---------- Records provided

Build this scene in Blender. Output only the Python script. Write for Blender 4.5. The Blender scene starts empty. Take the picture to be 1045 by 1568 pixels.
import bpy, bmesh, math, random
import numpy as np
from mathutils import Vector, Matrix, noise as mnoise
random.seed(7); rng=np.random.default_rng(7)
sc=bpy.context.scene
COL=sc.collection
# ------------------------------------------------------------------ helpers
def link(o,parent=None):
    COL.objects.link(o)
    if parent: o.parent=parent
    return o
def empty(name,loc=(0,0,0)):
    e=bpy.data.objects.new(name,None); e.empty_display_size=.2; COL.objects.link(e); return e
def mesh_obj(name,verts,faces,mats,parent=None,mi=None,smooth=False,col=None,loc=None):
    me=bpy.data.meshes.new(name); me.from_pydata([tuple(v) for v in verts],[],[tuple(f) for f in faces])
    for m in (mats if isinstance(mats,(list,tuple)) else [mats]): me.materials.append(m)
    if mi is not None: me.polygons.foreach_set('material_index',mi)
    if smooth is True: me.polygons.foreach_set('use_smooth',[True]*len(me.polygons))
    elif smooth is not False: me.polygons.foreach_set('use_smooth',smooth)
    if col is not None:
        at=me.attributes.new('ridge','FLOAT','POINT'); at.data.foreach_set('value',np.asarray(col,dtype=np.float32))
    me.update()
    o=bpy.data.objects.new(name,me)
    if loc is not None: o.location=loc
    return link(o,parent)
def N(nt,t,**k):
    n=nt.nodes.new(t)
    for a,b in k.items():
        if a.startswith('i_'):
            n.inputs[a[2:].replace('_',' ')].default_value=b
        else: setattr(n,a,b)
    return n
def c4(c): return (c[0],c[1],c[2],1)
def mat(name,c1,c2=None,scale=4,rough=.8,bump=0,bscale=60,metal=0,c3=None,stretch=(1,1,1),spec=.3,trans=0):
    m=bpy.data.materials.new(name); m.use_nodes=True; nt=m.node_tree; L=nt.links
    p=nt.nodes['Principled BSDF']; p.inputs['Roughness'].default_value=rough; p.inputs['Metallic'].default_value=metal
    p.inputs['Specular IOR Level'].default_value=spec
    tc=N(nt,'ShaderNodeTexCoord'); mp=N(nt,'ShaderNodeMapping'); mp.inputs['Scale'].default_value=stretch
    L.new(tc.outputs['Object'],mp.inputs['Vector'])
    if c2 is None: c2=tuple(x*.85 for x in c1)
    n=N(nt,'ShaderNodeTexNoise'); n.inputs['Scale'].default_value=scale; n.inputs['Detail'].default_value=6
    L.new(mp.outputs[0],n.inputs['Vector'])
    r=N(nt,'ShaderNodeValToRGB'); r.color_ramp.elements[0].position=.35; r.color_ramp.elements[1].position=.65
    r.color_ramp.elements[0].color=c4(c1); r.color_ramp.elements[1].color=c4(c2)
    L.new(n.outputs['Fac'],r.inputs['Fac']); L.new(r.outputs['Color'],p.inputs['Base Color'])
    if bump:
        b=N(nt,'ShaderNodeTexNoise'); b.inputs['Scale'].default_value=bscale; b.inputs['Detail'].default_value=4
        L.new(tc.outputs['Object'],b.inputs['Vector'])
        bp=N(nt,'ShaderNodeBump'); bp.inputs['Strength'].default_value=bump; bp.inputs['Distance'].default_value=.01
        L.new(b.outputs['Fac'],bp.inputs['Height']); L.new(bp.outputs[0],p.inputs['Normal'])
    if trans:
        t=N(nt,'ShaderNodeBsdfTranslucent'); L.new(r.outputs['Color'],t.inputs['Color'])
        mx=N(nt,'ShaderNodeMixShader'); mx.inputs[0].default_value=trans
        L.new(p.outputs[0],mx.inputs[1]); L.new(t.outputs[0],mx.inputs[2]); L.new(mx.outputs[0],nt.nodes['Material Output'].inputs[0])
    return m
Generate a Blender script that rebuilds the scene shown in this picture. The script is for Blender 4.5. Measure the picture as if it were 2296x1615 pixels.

--------------------

__What you have to do__
Extract all of the material exactly as it is written.

__Exercise solution__
Build this scene in Blender. Output only the Python script. Write for Blender 4.5. The Blender scene starts empty. Take the picture to be 1045 by 1568 pixels.
import bpy, bmesh, math, random
import numpy as np
from mathutils import Vector, Matrix, noise as mnoise
random.seed(7); rng=np.random.default_rng(7)
sc=bpy.context.scene
COL=sc.collection
# ------------------------------------------------------------------ helpers
def link(o,parent=None):
    COL.objects.link(o)
    if parent: o.parent=parent
    return o
def empty(name,loc=(0,0,0)):
    e=bpy.data.objects.new(name,None); e.empty_display_size=.2; COL.objects.link(e); return e
def mesh_obj(name,verts,faces,mats,parent=None,mi=None,smooth=False,col=None,loc=None):
    me=bpy.data.meshes.new(name); me.from_pydata([tuple(v) for v in verts],[],[tuple(f) for f in faces])
    for m in (mats if isinstance(mats,(list,tuple)) else [mats]): me.materials.append(m)
    if mi is not None: me.polygons.foreach_set('material_index',mi)
    if smooth is True: me.polygons.foreach_set('use_smooth',[True]*len(me.polygons))
    elif smooth is not False: me.polygons.foreach_set('use_smooth',smooth)
    if col is not None:
        at=me.attributes.new('ridge','FLOAT','POINT'); at.data.foreach_set('value',np.asarray(col,dtype=np.float32))
    me.update()
    o=bpy.data.objects.new(name,me)
    if loc is not None: o.location=loc
    return link(o,parent)
def N(nt,t,**k):
    n=nt.nodes.new(t)
    for a,b in k.items():
        if a.startswith('i_'):
            n.inputs[a[2:].replace('_',' ')].default_value=b
        else: setattr(n,a,b)
    return n
def c4(c): return (c[0],c[1],c[2],1)
def mat(name,c1,c2=None,scale=4,rough=.8,bump=0,bscale=60,metal=0,c3=None,stretch=(1,1,1),spec=.3,trans=0):
    m=bpy.data.materials.new(name); m.use_nodes=True; nt=m.node_tree; L=nt.links
    p=nt.nodes['Principled BSDF']; p.inputs['Roughness'].default_value=rough; p.inputs['Metallic'].default_value=metal
    p.inputs['Specular IOR Level'].default_value=spec
    tc=N(nt,'ShaderNodeTexCoord'); mp=N(nt,'ShaderNodeMapping'); mp.inputs['Scale'].default_value=stretch
    L.new(tc.outputs['Object'],mp.inputs['Vector'])
    if c2 is None: c2=tuple(x*.85 for x in c1)
    n=N(nt,'ShaderNodeTexNoise'); n.inputs['Scale'].default_value=scale; n.inputs['Detail'].default_value=6
    L.new(mp.outputs[0],n.inputs['Vector'])
    r=N(nt,'ShaderNodeValToRGB'); r.color_ramp.elements[0].position=.35; r.color_ramp.elements[1].position=.65
    r.color_ramp.elements[0].color=c4(c1); r.color_ramp.elements[1].color=c4(c2)
    L.new(n.outputs['Fac'],r.inputs['Fac']); L.new(r.outputs['Color'],p.inputs['Base Color'])
    if bump:
        b=N(nt,'ShaderNodeTexNoise'); b.inputs['Scale'].default_value=bscale; b.inputs['Detail'].default_value=4
        L.new(tc.outputs['Object'],b.inputs['Vector'])
        bp=N(nt,'ShaderNodeBump'); bp.inputs['Strength'].default_value=bump; bp.inputs['Distance'].default_value=.01
        L.new(b.outputs['Fac'],bp.inputs['Height']); L.new(bp.outputs[0],p.inputs['Normal'])
    if trans:
        t=N(nt,'ShaderNodeBsdfTranslucent'); L.new(r.outputs['Color'],t.inputs['Color'])
        mx=N(nt,'ShaderNodeMixShader'); mx.inputs[0].default_value=trans
        L.new(p.outputs[0],mx.inputs[1]); L.new(t.outputs[0],mx.inputs[2]); L.new(mx.outputs[0],nt.nodes['Material Output'].inputs[0])
    return m
Generate a Blender script that rebuilds the scene shown in this picture. The script is for Blender 4.5. Measure the picture as if it were 2296x1615 pixels.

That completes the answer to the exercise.